No esquivó temas polémicos, como la corrupción, “un camino hacia la muerte”. La Unión Africana calcula que la corrupción cuesta al continente 150.000 millones de dólares al año, aproximadamente siete veces el total de toda la ayuda exterior que los países desarrollados proporcionan a África.
Pero por encima de todo, la misericordia fue un estribillo constante, ya que hacia finales del viaje se dio el gusto de inaugurar el jubileo extraordinario de la misericordia abriendo las puertas de la catedral de Bangui, capital del tercer país más pobre del mundo.
Recorriendo las zonas marginadas de África -o de las villas de Buenos Aires cuando era Jorge Mario Bergoglio-, el arzobispo primado de la Argentina, tan odiado como ignorado por los políticos- Francisco ha encontrado vecinos que se ayudan y cuidan mutuamente. Esto es, como tantas veces ha denunciado, cuando no son empujados ideológicamente a la violencia por líderes corruptos y armados con metralletas de Rusia y Occidente. O al consumo de drogas que circulan libremente en barrios porteños- de Ciudad y provincia- hoy zonas liberadas, controladas por el narcotráfico.
La gente de esos lugares vive los valores de la solidaridad y el apoyo mutuo, aunque “no coticen en bolsa”, explicó el Papa durante su visita al barrio marginal de Kangemi, en Nairobi. Han sido olvidados por una “sociedad opulenta, anestesiada por el consumo desenfrenado”, denunció.
Francisco destacó la difícil situación de los excluidos del mundo un día después de visitar la oficina de la ONU en Nairobi para hacer un llamamiento a los líderes mundiales por esos días reunidos en París para que lleguen a un acuerdo para hacer frente al cambio climático.
El papa siempre busca vincular el cuidado de la creación de Dios con la protección de los marginados y excluidos. Esto puede verse claramente en África, un continente cuyos recursos naturales han sido saqueados durante tanto tiempo por élites que prestan poca atención a las necesidades de la gente corriente. El hecho de que Francisco interpelara a los líderes mundiales, que abordara el cambio climático durante su visita a África no pasó desapercibido en su momento. Este hombre considerado clave en el acuerdo firmado en París decidió cambiar la foto de grupo a la sombra de la Torre Eiffel para exigir a los poderosos del mundo justicia desde el continente más impactado y menos responsable por el cambio climático.

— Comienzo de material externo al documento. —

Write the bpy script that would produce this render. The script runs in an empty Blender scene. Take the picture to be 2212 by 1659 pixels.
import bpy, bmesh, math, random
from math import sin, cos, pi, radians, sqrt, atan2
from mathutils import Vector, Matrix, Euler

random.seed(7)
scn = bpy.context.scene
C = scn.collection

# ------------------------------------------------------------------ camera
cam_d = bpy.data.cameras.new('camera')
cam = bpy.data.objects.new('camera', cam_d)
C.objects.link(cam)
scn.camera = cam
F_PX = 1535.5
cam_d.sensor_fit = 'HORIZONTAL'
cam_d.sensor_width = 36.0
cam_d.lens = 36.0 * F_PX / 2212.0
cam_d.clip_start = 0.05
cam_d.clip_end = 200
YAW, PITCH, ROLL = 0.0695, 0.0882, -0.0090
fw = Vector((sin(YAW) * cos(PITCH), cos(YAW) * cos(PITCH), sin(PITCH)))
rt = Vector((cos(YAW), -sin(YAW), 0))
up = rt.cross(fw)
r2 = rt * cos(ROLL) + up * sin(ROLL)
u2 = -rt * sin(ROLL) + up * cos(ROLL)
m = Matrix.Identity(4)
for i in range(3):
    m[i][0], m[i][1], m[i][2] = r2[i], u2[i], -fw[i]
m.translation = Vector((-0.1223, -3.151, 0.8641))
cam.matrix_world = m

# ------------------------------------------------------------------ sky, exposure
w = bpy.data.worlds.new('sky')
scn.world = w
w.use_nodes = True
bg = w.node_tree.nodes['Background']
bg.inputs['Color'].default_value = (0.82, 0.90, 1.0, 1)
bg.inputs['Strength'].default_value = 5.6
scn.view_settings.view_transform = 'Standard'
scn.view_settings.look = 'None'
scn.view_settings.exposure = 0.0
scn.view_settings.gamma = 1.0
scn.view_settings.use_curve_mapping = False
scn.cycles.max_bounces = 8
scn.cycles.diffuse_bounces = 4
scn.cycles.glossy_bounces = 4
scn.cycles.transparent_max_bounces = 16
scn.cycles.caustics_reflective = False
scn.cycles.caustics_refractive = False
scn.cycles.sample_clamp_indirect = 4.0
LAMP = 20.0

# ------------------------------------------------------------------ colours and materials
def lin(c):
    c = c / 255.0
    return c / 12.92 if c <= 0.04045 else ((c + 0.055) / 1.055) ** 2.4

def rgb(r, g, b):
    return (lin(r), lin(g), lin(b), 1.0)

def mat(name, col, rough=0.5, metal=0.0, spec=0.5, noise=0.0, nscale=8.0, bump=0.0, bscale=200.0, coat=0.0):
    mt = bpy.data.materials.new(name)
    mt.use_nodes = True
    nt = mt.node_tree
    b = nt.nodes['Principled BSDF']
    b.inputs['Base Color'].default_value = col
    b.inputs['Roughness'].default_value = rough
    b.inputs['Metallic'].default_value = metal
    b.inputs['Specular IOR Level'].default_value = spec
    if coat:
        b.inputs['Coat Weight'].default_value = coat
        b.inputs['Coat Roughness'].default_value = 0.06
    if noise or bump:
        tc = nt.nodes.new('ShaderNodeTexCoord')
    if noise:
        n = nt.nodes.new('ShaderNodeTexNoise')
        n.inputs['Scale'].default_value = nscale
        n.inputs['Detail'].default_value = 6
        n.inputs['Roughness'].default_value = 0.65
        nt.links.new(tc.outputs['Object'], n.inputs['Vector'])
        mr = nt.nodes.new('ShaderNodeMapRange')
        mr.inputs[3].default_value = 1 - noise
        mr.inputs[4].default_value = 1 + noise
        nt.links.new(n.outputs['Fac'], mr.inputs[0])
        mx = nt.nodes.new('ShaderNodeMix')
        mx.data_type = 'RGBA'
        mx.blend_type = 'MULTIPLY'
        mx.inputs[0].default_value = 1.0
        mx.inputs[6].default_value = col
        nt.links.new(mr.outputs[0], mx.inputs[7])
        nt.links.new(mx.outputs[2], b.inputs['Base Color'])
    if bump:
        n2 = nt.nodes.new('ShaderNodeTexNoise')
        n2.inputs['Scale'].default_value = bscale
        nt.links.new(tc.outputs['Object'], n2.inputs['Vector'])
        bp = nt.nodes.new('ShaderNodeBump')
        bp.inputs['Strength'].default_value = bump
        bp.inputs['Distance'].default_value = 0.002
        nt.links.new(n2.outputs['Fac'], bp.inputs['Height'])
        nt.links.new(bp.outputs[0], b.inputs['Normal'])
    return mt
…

El papa de las periferias, como suelen llamarlo, dirige los reflectores del mundo en regiones que son habitualmente ignoradas o explotadas no solo porque cree que el mundo puede-y debe- prestar atención y ayudar. Lo hace porque sabe que la paz que se construye sobre escombros vale de poco. Y porque entiende que quien está económicamente cómodo pero es espiritualmente pobre tiene mucho que aprender de África si queremos construir una paz duradera.